Three major public-works projects that have been discussed for several years in Davis County should be coordinated into a single proposal, outgoing county commissioner Dub Lawrence proposed this week.

At his last commission meeting Wednesday, Lawrence proposed the county take the lead in rebuilding the causeway to Antelope Island, building a west Davis highway and diking Farmington Bay on the Great Salt Lake, turning it into a fresh-water impoundment.All three could be done as parts of a single, massive public works project that would ensure the county's future, Lawrence said.

His proposal is to route the west Davis highway on top of a restored causeway from Syracuse to Antelope Island, south along the island's east side, and then atop another dike from the south end of the island, connecting it to I-80 at around 7200 West in Salt Lake County.
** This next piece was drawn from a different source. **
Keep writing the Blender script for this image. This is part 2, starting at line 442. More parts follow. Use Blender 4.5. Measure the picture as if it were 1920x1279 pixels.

Because most of the affected area, including the stretch of the Great Salt Lake included in the new fresh-water bay, is within the boundaries of Davis County, the county could finance it by forming a water conservancy district and issuing bonds, Lawrence told his fellow commissioners.

The bonds would be repaid by revenue generated from selling the water captured in Farmington Bay as secondary or irrigation water, Lawrence said.

Shifting the west Davis highway out to Antelope Island would enhance tourism, he said, and actually reduce the highway's construction cost. Any route along the east shore of the Great Salt Lake, in the west portion of the county, would be expensive because of wetlands mitigation required by federal law, he said.

Building the highway through the marshlands would cost up to $100 million, Lawrence estimated, adding by moving it to the island and using fill from the island to build the causeways, the cost could be reduced as much as 60 percent.

Several agencies, including the Great Salt Lake Authority appointed two years ago by the Legislature, have endorsed portions of the proposal, Lawrence said, but until now no one has put them into a single package.

Putting it all together, with the resultant tourism boost and increased water resource, would make Davis County "the crown jewel of the state of Utah," Lawrence said.

Although he leaves office Monday, Lawrence volunteered to continue working on the project as a private citizen.

Fellow commissioner Robert Rose, also leaving office Monday, said he is "thrilled and excited" about the project.

Commission chairman Gayle Stevenson, the only one of the three remaining in office, said he appreciates Lawrence's proposal and will pass it along to the two new commissioners.